In the context of the Internet, the term identifier is often found in association with the phrase globally unique, persistent identifiers. The Web is itself built on globally unique identifiers—URLs (Uniform Resource Locators). The globally unique part is obvious and straightforward. It is the great virtue of the Web that files can be flexibly located in what amounts to a global file system whose naming elements are unique by virtue of the hierarchical structure of the Domain Name System at its upper levels, and the natural prohibition against duplicate file names at the local file system level.

Keeping track of the burgeoning bumper crop of identifiers is not easy. In the public information arena, OCLC and libraries will play a central role in this challenge in order to preserve and manage information assets that are part of the fabric of society.

Persistence, however, is another matter. The pace of change of technology makes persistence challenging to achieve. The number 404 has attained a prominent place in the jargon of popular technology because of its frequency as an error number for page not found. The locator part of URL is rather too fragile when we want our resources to be accessible for years and decades, not days and weeks.

Does persistence mean forever? Not necessarily. The FedEx delivery identifier need have a lifetime measured only in days. An identifier for a managed information asset, however, is likely to have a useful life measured in centuries. Governments, libraries and museums in particular are expected to preserve and manage information assets that are part of the fabric of the societies we live in, and are the natural homes for efforts to organize, preserve and provide access to our cultural artifacts and memories.

As the Web has become ubiquitous, the need for persistent identifiers has exploded, even to the extent of entering the public consciousness. Keeping track of the burgeoning bumper crop of identifiers is not easy.In the public information arena, OCLC and libraries will play a central role in this challenge. For this, we will increasingly rely on registries and directories of various types to assign, track, maintain and resolve the identifiers that are embedded in our systems.

Staff in Research and elsewhere in OCLC are involved in a variety of activities in the identifier arena:

  • OCLC has a proposal pending with ISO to develop, market and maintain the International Standard Text Code (ISTC) registry, a globally unique permanent identifier to assist in the management of text assets, both digital and in the print realm. The ISTC will facilitate exchange of information between collecting societies and rights administrators, authors, agents, publishers, retailers, librarians and other interested parties.

  • OCLC’s PURL service arose as a result of our involvement in the long-laboring Uniform Resource Name (URN) working group in the Internet Engineering Task Force. PURLs were developed as a demonstration that simple, off-the-shelf technology could be brought to bear on the problem of maintaining identifier alignment as actual file system locations changed. PURLs continue to be a popular low-barrier technology for organizations managing namespaces without incurring cost or overhead.

  • OpenURLs were developed to address the so-called appropriate copy problem. In a diverse heterogeneous information environment, a user needs to be directed to a copy of an information asset for which he or she has authorized access. OpenURLs depend on a consistent identification architecture that is independent of resolution. OCLC Research staff have been involved in prototyping registration and management infrastructure for OpenURLs.

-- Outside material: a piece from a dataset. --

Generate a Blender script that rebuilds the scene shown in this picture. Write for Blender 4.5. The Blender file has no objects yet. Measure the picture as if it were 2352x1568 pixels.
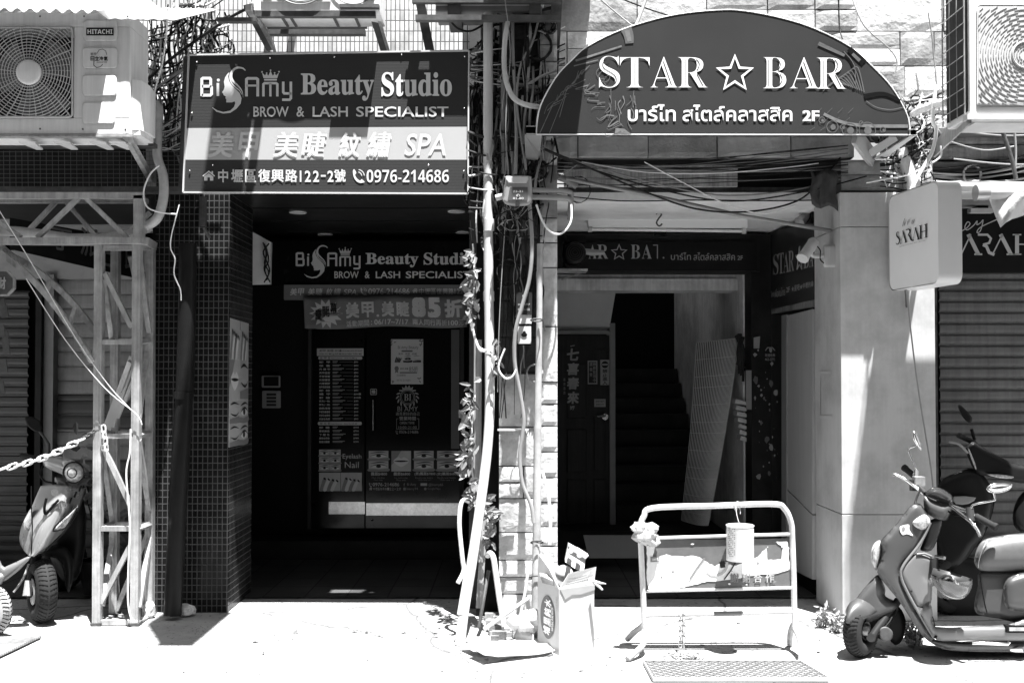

  • The ‘info’ URI Internet draft provides a missing bit of Internet infrastructure that supports the separation of identity from resolution. The development of ‘info’ URIs was motivated by the need for an identifier architecture in OpenURLs, but has broader applicability as well.

  • ERRoLs are constructed, dynamic URLs that resolve to metadata, content and services related to items stored in a community of OAI repositories. ERRoLs are constructed by concatenating the ERRoL prefix (e.g., http://errol.oclc.org/”), an OAIidentifier and a metadata prefix or service extension. ERRoL resolution is generally accomplished by dynamically performing OAI-PMH requests to the home repository and transforming the responses using XSLT style sheets or HTTP redirects.

  • The VIAF activity (Virtual International Authority File) is a joint project of Die Deutsche Bibliothek in Frankfurt, the Library of Congress and OCLC to improve interoperability across national authority files. Language variants, collation conventions and character set issues all contribute to what librarians understand as the fog of naming. Persistent identifiers will be an important aspect of reducing this problem.

  • Registration of Dublin Core terminology namespaces (and URI schemes associated with them) is an essential part of making metadata modular, and in supporting the need to reference legacy terminologies from within new Internet standards such as the Dublin Core. It has become evident that the need is more general, and that the topic of terminology identifiers is salient to many related technologies and standards. Effective use of terminologies on the Web is a fundamental requirement for realizing the potentials of the Semantic Web, and identifiers are a foundation component of this technology.

Persistent identifiers represent an important strategic interest for OCLC and its constituents, both as infrastructural elements that require thoughtful design and management, and as part of the changing business environment of libraries. As such, they play a key role in demonstrating one of the fundamental value propositions of libraries: commitment to long-term access to the information assets of society.